Pietra dello scandalo sulla scena di questa nuova vicenda di "contatti russi" stavolta è il loquace miliardario Arron Banks, donatore fra i più munifici dell'arena politica d'oltremanica e finanziatore, con 12 milioni di sterline nel 2016, di una delle campagne pro Brexit, Leave.EU: quella legata all'Ukip di Nigel Farage. Il businessman è stato preso di mira dal "Sunday Times" di Rupert Murdoch - e di rincalzo dall'"Observer" come dal "Mail" - per aver incontrato almeno tre volte l'ambasciatore russo a Londra, Aleksandr Yakovenko, a cavallo della data del referendum, assieme a Andy Wigmore, suo braccio destro in seno a Leave.EU.

E per aver intrecciato - tramite la sede diplomatica e un fantomatico ex agente dell'intelligence russa - rapporti con un tycoon dell'est con interessi nel settore delle miniere d'oro. Le rivelazioni si basano sui contenuti di alcune delle 40.000 email carpite - "illegalmente" secondo l'interessato - da Isabel Oakeshott, già ghost-writer d'un libro sulla Brexit firmato dallo stesso finanziere amico di Farage. Il tutto ha un pò il
profumo d'una resa dei conti. Oakeshott, specialista di biografie "non autorizzate", segreti 'rubatì e scoop a colpi di sensazionalismo sulle pagine del Daily Mail, è infatti una sorta di pasionaria pentita della Brexit: rivoltatasi contro il suo vecchio committente, a cui rinfaccia adesso d'essersi fatto "vergognosamente usare" dagli odiati russi - tornati a essere la bestia nera del Mail come di gran parte della stampa britannica nel clima attuale di neo-guerra fredda rampante -, non senza arrivare addirittura a dirsi certa che "la decisione degli elettori sarebbe stata diversa, se solo avessero saputo". Arron Banks - che nel libro affidato alla sua accusatrice di oggi e intitolato 'Bad Boys of Brexit' aveva ammesso un solo faccia a faccia con l'ambasciatore, oltre a un viaggio a Mosca nel febbraio 2016, quattro mesi prima del referendum - ha replicato a muso duro, facendosi scudo con la Casa Bianca ed evocando "una comoda caccia alle streghe politica contro la Brexit e Donald Trump". Mentre ha derubricato a incontri occasionali quelli con Yakovenko, negando peraltro di aver poi chiuso alcun affare in Russia.

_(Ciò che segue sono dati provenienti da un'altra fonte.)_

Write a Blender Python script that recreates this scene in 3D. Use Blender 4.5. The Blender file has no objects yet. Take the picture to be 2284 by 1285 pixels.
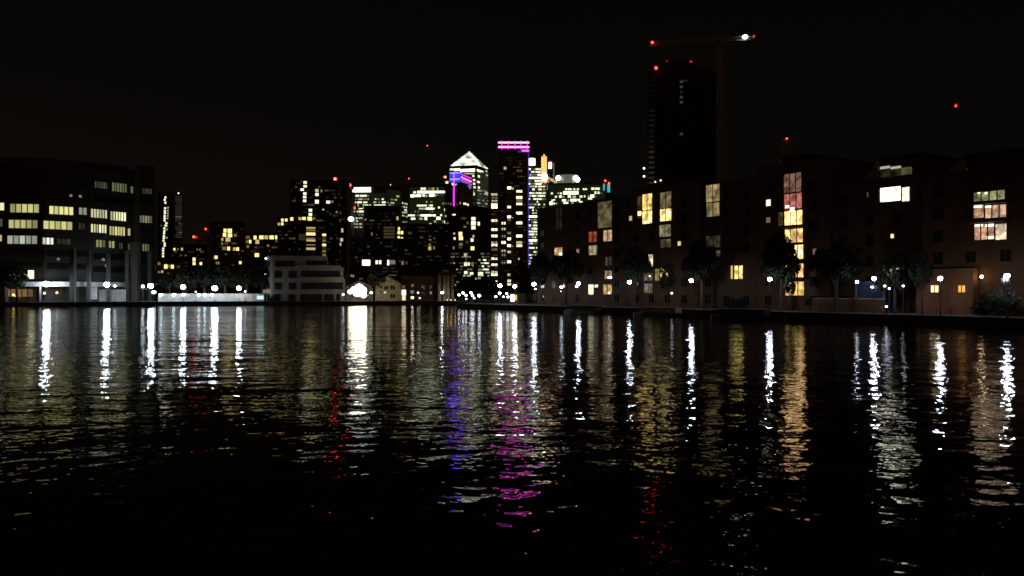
import bpy, bmesh, math, random
from mathutils import Vector
random.seed(7)
S = bpy.context.scene
COL = S.collection

# ---------------------------------------------------------------- camera / sky / exposure
F, CX, YH, CAMZ = 1793.0, 1142.0, 650.0, 4.2      # focal length and horizon measured in photo pixels
cam = bpy.data.cameras.new('camera'); camo = bpy.data.objects.new('camera', cam); COL.objects.link(camo)
camo.location = (0, 0, CAMZ); camo.rotation_euler = (math.radians(90), 0, 0)
cam.sensor_width = 36; cam.lens = 36 * F / 2284
cam.shift_y = (YH - 642.5) / 2284
cam.clip_end = 20000
S.camera = camo
S.view_settings.view_transform = 'Standard'; S.view_settings.look = 'None'
S.view_settings.exposure = 0; S.view_settings.gamma = 1
S.cycles.filter_width = 1.6
S.cycles.sample_clamp_indirect = 0
S.cycles.use_denoising = True

world = bpy.data.worlds.new('World'); S.world = world; world.use_nodes = True
def build_world():
    nt = world.node_tree; N = nt.nodes; L = nt.links
    N.clear()
    out = N.new('ShaderNodeOutputWorld'); bg = N.new('ShaderNodeBackground')
    tc = N.new('ShaderNodeTexCoord'); sx = N.new('ShaderNodeSeparateXYZ')
    L.new(tc.outputs['Generated'], sx.inputs[0])
    # city glow: low in the sky; warm glow added behind the viewer lights walls
    z = N.new('ShaderNodeMapRange'); z.inputs['From Min'].default_value = 0.0; z.inputs['From Max'].default_value = 0.45
    z.inputs['To Min'].default_value = 1; z.inputs['To Max'].default_value = 0; z.interpolation_type = 'SMOOTHSTEP'
    L.new(sx.outputs['Z'], z.inputs['Value'])
    back = N.new('ShaderNodeMapRange'); back.inputs['From Min'].default_value = 0.1; back.inputs['From Max'].default_value = -0.8
    back.inputs['To Min'].default_value = 0; back.inputs['To Max'].default_value = 1; back.interpolation_type = 'SMOOTHSTEP'
    L.new(sx.outputs['Y'], back.inputs['Value'])
    west = N.new('ShaderNodeMapRange'); west.inputs['From Min'].default_value = 0.5; west.inputs['From Max'].default_value = -0.6
    west.inputs['To Min'].default_value = .4; L.new(sx.outputs['X'], west.inputs['Value'])
    m1 = N.new('ShaderNodeMixRGB'); m1.inputs[1].default_value = (.0015, .0014, .0011, 1); m1.inputs[2].default_value = (.0046, .0034, .0023, 1)
    mm = N.new('ShaderNodeMath'); mm.operation = 'MULTIPLY'; L.new(z.outputs[0], mm.inputs[0]); L.new(west.outputs[0], mm.inputs[1])
    L.new(mm.outputs[0], m1.inputs[0])
    m2 = N.new('ShaderNodeMixRGB'); m2.inputs[2].default_value = (.034, .0155, .0052, 1)
    L.new(back.outputs[0], m2.inputs[0]); L.new(m1.outputs[0], m2.inputs[1])
    L.new(m2.outputs[0], bg.inputs['Color']); bg.inputs['Strength'].default_value = 1
    L.new(bg.outputs[0], out.inputs[0])
build_world()

# ---------------------------------------------------------------- helpers
def lin(c):
    return tuple(((v / 255 / 12.92) if v <= 10 else ((v / 255 + .055) / 1.055) ** 2.4) for v in c)

def newmat(name):
    m = bpy.data.materials.new(name); m.use_nodes = True
    return m, m.node_tree.nodes, m.node_tree.links, m.node_tree.nodes['Principled BSDF']

def mat_plain(name, col, rough=.7, metal=0, noise=.25, scale=1.5):
    m, N, L, P = newmat(name)
    tc = N.new('ShaderNodeTexCoord'); nz = N.new('ShaderNodeTexNoise'); nz.inputs['Scale'].default_value = scale; nz.inputs['Detail'].default_value = 5
    L.new(tc.outputs['Object'], nz.inputs['Vector'])
    cr = N.new('ShaderNodeValToRGB')
    cr.color_ramp.elements[0].position = .3; cr.color_ramp.elements[1].position = .7
    cr.color_ramp.elements[0].color = tuple(v * (1 - noise) for v in col) + (1,)
    cr.color_ramp.elements[1].color = tuple(min(1, v * (1 + noise)) for v in col) + (1,)
    L.new(nz.outputs['Fac'], cr.inputs['Fac']); L.new(cr.outputs['Color'], P.inputs['Base Color'])
    P.inputs['Roughness'].default_value = rough; P.inputs['Metallic'].default_value = metal
    return m

def mat_brick(name, c1, c2, mortar, rot=0.0):
    m, N, L, P = newmat(name)
    tc = N.new('ShaderNodeTexCoord'); mp = N.new('ShaderNodeMapping'); mp.inputs['Rotation'].default_value = (math.radians(90), 0, rot)
    L.new(tc.outputs['Object'], mp.inputs['Vector'])
    br = N.new('ShaderNodeTexBrick'); br.inputs['Scale'].default_value = 4
    br.inputs['Color1'].default_value = c1 + (1,); br.inputs['Color2'].default_value = c2 + (1,); br.inputs['Mortar'].default_value = mortar + (1,)
    L.new(mp.outputs[0], br.inputs['Vector'])
    nz = N.new('ShaderNodeTexNoise'); nz.inputs['Scale'].default_value = .35; nz.inputs['Detail'].default_value = 6
    L.new(tc.outputs['Object'], nz.inputs['Vector'])
    mx = N.new('ShaderNodeMixRGB'); mx.blend_type = 'MULTIPLY'; mx.inputs[0].default_value = .8
    cr = N.new('ShaderNodeValToRGB'); cr.color_ramp.elements[0].position = .3; cr.color_ramp.elements[0].color = (.45, .42, .4, 1); cr.color_ramp.elements[1].position = .7
    L.new(nz.outputs['Fac'], cr.inputs['Fac']); L.new(br.outputs['Color'], mx.inputs[1]); L.new(cr.outputs['Color'], mx.inputs[2])
    L.new(mx.outputs[0], P.inputs['Base Color']); P.inputs['Roughness'].default_value = .85
    return m

_em = {}
def mat_light(rgb, k, room=False, sample=False):
    """Something that gives off light: rgb as seen in the photo, k how far above white it is."""
    key = (rgb, k, room, sample)
    if key in _em: return _em[key]
    m, N, L, P = newmat('light')
    P.inputs['Base Color'].default_value = (.03, .03, .03, 1); P.inputs['Roughness'].default_value = .25
    c = lin(rgb)
    P.inputs['Emission Color'].default_value = c + (1,)
    P.inputs['Emission Strength'].default_value = k
    if room:    # curtains, furniture and walls seen through the glass
        tc = N.new('ShaderNodeTexCoord'); nz = N.new('ShaderNodeTexNoise'); nz.inputs['Scale'].default_value = .9; nz.inputs['Detail'].default_value = 5; nz.inputs['Roughness'].default_value = .6
        L.new(tc.outputs['Object'], nz.inputs['Vector'])
        mr = N.new('ShaderNodeMapRange'); mr.inputs['From Min'].default_value = .34; mr.inputs['From Max'].default_value = .66
        mr.inputs['To Min'].default_value = .35; mr.inputs['To Max'].default_value = 1.45
        L.new(nz.outputs['Fac'], mr.inputs['Value'])
        vo = N.new('ShaderNodeTexVoronoi'); vo.distance = 'MANHATTAN'; vo.inputs['Scale'].default_value = 1.15
        L.new(tc.outputs['Object'], vo.inputs['Vector']); sp = N.new('ShaderNodeSeparateColor'); L.new(vo.outputs['Color'], sp.inputs[0])
        m2 = N.new('ShaderNodeMapRange'); m2.inputs['From Min'].default_value = .15; m2.inputs['From Max'].default_value = .5; m2.inputs['To Min'].default_value = .45; m2.inputs['To Max'].default_value = 1.05
        L.new(sp.outputs[0], m2.inputs['Value'])
        mu = N.new('ShaderNodeMath'); mu.operation = 'MULTIPLY'; L.new(mr.outputs[0], mu.inputs[0]); L.new(m2.outputs[0], mu.inputs[1])
        m3 = N.new('ShaderNodeMath'); m3.operation = 'MULTIPLY'; m3.inputs[1].default_value = k; L.new(mu.outputs[0], m3.inputs[0]); L.new(m3.outputs[0], P.inputs['Emission Strength'])
        hx = N.new('ShaderNodeMixRGB'); hx.inputs[1].default_value = c + (1,); hx.inputs[2].default_value = tuple(min(1, v * .84 + .16 * max(c)) for v in c) + (1,)
        L.new(sp.outputs[1], hx.inputs[0]); L.new(hx.outputs[0], P.inputs['Emission Color'])
    m.cycles.emission_sampling = 'AUTO' if sample else 'NONE'
    _em[key] = m
    return m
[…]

In settimana sarà comunque sentito ai Comuni dalla commissione parlamentare su Digitale e Media, il cui presidente, il conservatore Damian Collins, lo ha preavvertito che dovrà rispondere a interrogativi "seri" sulle ombre dei supposti tentativi d'interferenza della Russia, "un Paese che non è nostro amico". E sul sospetto di possibili guadagni sotto banco.
L'ambasciata russa da parte sua nega tutto o quasi. Noi non interferiamo "nella politica interna, referendum sulla Brexit incluso", taglia corto in una nota. Derubricando a "elemento naturale" di qualunque attività diplomatica i contatti con investitori e figure pubbliche: "di ogni orientamento".